In its role determination, the district court may "consider all relevant conduct, including collateral conduct beyond the charged offense." United States v. Webster, 996 F.2d 209, 212 (9th Cir.1993).
Thomas argues that his role in the offense was only to put the confidential informant in touch with the drug supplier and that the district court's denial of the role adjustment was based upon its review of the information improperly included in the PSR. We disagree.
The district court made the following finding as to Thomas's role in the offense:
The problem with giving Mr. Thomas a minor role is that he already, in a sense, has a minor with regard to the amount involved. He can't be a minor to himself. And, of course, the amount of LSD involved overall here, if everyone had that attributed to them, results, I think--I looked it up the other day--was 360 months to life.
But on what I have before me, with regard to the amount of drug that--on this amount Mr. Thomas can't be a minor.
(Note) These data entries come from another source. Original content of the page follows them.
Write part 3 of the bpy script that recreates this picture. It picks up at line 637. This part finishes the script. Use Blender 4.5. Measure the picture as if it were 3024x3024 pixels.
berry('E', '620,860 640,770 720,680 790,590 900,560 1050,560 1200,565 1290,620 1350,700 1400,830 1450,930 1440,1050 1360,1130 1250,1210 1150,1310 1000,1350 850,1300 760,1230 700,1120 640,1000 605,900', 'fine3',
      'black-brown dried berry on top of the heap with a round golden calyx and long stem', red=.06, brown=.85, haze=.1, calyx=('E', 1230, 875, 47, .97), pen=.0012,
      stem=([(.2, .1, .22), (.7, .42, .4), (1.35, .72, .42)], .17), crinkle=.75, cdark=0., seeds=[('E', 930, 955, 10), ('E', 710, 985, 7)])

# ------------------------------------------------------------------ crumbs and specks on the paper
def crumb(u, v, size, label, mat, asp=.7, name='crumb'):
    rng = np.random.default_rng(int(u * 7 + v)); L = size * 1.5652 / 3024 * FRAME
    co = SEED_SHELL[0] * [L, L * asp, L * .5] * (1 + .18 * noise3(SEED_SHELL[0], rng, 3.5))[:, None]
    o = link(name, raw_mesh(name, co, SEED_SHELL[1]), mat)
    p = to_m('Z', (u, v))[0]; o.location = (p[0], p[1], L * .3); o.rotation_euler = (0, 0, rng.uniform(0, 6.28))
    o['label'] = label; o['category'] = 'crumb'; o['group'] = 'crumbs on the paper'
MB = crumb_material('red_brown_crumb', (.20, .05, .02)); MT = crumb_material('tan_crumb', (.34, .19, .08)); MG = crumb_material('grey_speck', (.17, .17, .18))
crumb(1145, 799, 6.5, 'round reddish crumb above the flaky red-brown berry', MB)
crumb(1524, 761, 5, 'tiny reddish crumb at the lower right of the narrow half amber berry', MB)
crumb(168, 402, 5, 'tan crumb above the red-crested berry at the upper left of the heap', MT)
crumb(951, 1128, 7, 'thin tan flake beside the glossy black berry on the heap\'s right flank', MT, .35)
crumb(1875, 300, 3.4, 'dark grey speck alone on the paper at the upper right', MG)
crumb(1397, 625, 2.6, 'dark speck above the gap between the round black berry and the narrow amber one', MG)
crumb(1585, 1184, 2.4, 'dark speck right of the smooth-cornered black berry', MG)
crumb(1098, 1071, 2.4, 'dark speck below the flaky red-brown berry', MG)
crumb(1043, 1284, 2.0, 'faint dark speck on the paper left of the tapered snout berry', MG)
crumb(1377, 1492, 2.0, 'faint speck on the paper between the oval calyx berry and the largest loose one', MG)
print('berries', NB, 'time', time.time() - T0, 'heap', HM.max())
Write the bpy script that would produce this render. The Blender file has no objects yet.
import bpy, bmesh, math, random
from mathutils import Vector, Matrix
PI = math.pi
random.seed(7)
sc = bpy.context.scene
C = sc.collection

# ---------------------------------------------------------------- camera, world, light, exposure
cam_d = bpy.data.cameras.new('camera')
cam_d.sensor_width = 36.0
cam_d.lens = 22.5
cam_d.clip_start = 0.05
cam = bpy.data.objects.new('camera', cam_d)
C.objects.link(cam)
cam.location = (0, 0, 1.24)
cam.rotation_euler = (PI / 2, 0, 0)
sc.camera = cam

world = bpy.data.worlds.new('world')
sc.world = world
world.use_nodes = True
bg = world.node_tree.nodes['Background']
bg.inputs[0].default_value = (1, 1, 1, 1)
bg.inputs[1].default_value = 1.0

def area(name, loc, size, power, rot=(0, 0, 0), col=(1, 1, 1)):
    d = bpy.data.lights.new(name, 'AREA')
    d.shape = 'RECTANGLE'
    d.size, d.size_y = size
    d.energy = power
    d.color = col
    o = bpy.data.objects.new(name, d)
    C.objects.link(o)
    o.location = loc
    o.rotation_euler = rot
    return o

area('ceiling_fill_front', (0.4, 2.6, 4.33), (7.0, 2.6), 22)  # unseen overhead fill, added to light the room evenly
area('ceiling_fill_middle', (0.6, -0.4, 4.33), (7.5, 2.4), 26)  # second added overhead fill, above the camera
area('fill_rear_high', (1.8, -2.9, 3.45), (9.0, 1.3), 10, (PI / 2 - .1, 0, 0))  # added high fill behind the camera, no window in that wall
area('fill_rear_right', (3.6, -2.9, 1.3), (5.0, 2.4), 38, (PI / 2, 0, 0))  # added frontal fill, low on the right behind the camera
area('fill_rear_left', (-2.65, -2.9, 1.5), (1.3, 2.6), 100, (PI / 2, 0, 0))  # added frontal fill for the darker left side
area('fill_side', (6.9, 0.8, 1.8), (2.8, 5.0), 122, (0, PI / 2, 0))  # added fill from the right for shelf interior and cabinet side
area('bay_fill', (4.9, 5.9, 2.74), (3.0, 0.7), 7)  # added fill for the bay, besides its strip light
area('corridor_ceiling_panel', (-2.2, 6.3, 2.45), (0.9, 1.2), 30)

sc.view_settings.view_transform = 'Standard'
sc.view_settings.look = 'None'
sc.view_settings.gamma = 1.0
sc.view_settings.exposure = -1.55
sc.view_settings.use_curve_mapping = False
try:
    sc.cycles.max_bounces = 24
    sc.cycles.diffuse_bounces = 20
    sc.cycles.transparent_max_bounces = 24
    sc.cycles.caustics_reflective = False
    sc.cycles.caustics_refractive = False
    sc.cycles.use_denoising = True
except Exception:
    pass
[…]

Although the court referenced the overall amount of drugs attributable to Thomas in its role determination, it made clear earlier in the sentencing hearing that it was not considering for sentencing purposes the information excluded under the plea agreement. Moreover, the confidential informant involved in the undercover operation leading to Thomas's arrest stated that he knew Thomas to be a distributor of LSD. Thomas met with the informant, discussed the sale of approximately two grams of LSD and arranged for the informant to meet the drug supplier and finalize the sale. The drug supplier arrested in the undercover operation also identified Thomas as a street runner who delivered LSD for him. These facts, as set out in the PSR, were properly considered by the district court and were not disputed by Thomas. See Webster, 996 F.2d at 212. Accordingly, the district court did not clearly err by denying Thomas a reduction in his offense level for his role in the offense. See Lui, 941 F.2d at 849.
We AFFIRM Thomas' sentence and instruct the district court to transmit to the Bureau of Prisons an amended copy of Thomas' presentence report with the required findings attached.